Step 1 — find moles: at STP, moles = litres / 22.414. Step 2 — convert to grams: grams = moles × molar mass of CO₂ (44.009 g/mol). Example: 5 L of CO₂ at STP → 5/22.414 = 0.2231 mol → 0.2231 × 44.009 = 9.82 g.

What happens to molar volume at high pressure?

At high pressure, real gas molecules occupy significant volume and experience intermolecular attractions, causing deviation from ideal behaviour. At 100 atm, CO₂ occupies about 30% less volume than the ideal gas law predicts. For pressures above ~10 atm or near the critical point, use the van der Waals equation or a real-gas equation of state.

What is the difference between STP and standard state?
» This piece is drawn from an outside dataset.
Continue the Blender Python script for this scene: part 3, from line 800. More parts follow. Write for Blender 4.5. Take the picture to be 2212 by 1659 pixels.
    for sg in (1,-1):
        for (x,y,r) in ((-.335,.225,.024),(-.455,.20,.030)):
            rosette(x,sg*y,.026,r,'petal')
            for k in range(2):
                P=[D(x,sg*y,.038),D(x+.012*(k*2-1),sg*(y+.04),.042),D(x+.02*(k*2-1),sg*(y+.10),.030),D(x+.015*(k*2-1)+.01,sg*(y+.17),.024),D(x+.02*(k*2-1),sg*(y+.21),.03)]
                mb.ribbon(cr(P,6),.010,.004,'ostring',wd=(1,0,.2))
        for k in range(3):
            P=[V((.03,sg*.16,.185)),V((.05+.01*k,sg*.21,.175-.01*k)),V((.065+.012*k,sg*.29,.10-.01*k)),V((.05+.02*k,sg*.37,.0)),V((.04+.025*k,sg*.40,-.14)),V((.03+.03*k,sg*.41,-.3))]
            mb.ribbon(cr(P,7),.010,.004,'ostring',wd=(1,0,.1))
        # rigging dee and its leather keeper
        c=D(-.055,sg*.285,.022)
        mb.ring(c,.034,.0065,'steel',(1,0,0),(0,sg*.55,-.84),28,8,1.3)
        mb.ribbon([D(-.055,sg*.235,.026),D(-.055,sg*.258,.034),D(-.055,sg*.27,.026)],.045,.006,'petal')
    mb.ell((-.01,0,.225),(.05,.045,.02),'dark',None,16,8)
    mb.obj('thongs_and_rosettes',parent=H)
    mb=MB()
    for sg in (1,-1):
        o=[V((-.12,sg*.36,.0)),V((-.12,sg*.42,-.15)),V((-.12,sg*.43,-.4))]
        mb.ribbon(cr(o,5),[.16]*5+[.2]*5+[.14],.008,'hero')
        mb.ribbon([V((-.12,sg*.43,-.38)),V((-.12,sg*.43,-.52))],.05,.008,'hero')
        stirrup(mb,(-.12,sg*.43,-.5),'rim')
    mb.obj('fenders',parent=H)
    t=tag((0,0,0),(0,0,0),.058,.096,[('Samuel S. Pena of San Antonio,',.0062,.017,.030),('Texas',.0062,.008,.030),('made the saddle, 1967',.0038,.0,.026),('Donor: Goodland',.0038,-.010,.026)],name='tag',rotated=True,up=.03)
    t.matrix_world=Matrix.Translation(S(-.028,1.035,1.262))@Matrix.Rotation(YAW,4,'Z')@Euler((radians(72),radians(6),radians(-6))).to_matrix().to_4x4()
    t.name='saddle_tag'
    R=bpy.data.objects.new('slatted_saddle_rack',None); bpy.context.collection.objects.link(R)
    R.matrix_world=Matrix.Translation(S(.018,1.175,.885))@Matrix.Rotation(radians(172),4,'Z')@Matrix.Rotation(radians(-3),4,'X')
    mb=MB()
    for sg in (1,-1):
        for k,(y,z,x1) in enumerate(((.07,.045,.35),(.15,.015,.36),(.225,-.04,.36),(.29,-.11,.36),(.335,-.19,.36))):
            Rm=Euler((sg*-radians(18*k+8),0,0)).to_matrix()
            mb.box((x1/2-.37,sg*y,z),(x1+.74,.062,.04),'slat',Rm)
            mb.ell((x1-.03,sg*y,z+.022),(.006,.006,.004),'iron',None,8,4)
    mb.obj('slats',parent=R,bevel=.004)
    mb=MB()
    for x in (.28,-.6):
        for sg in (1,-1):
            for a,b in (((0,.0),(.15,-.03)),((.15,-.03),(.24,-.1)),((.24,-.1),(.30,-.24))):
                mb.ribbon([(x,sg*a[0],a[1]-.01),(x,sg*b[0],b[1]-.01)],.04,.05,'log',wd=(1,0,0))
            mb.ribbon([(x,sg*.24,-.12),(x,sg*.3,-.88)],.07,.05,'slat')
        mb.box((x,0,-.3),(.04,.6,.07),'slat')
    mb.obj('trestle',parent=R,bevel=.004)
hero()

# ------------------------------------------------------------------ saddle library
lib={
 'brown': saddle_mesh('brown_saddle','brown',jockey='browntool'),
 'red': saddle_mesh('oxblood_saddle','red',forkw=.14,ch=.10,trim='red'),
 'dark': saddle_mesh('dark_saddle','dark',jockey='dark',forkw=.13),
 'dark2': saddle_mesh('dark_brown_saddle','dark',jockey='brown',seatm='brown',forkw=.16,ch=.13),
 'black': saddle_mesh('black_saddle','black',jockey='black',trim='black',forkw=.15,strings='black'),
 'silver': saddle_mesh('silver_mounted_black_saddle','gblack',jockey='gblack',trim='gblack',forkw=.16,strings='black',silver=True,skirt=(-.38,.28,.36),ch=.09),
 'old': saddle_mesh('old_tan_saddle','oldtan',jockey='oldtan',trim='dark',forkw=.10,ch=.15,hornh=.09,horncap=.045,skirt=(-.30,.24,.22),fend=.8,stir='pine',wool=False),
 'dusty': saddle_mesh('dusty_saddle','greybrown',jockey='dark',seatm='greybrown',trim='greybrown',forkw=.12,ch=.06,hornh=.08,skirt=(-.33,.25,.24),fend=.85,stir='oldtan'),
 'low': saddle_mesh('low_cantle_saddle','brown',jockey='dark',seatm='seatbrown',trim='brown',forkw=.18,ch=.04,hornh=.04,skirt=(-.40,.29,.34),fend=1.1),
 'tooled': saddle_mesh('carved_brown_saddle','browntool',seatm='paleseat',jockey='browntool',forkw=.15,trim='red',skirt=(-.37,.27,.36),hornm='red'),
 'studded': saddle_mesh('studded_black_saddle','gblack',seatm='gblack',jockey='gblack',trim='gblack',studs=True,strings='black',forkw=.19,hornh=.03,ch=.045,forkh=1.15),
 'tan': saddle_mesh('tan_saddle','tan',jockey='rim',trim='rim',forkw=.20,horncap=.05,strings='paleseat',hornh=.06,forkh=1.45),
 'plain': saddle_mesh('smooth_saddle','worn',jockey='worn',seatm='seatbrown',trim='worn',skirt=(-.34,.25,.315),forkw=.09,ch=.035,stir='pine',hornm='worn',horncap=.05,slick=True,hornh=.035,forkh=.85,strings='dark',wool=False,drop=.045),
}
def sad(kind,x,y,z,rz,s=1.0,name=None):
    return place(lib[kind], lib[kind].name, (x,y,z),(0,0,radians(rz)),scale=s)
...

STP (Standard Temperature and Pressure) = 0 °C (273.15 K) and 1 atm — used for gas volume calculations. Standard state (thermodynamic) = 25 °C (298.15 K) and 1 bar — used for thermodynamic quantities like ΔG° and ΔH°. These are different standards. STP gives Vm = 22.414 L/mol; standard state gives Vm ≈ 24.465 L/mol.

How do I calculate moles from gas volume collected over water?

When gas is collected by water displacement, water vapour contributes to total pressure. Corrected gas pressure = atmospheric pressure − vapour pressure of water at that temperature. Look up water vapour pressure (e.g. 2.338 kPa at 20 °C), subtract from measured P, then apply PV = nRT with the corrected pressure.

Does this calculator work for gas mixtures?

It calculates total moles from total volume. For a pure gas, that gives direct moles of that substance. For a mixture, you get total moles of all gases combined. To find moles of a specific component, multiply total moles by the mole fraction of that component. Dalton's Law states that partial pressure = mole fraction × total pressure.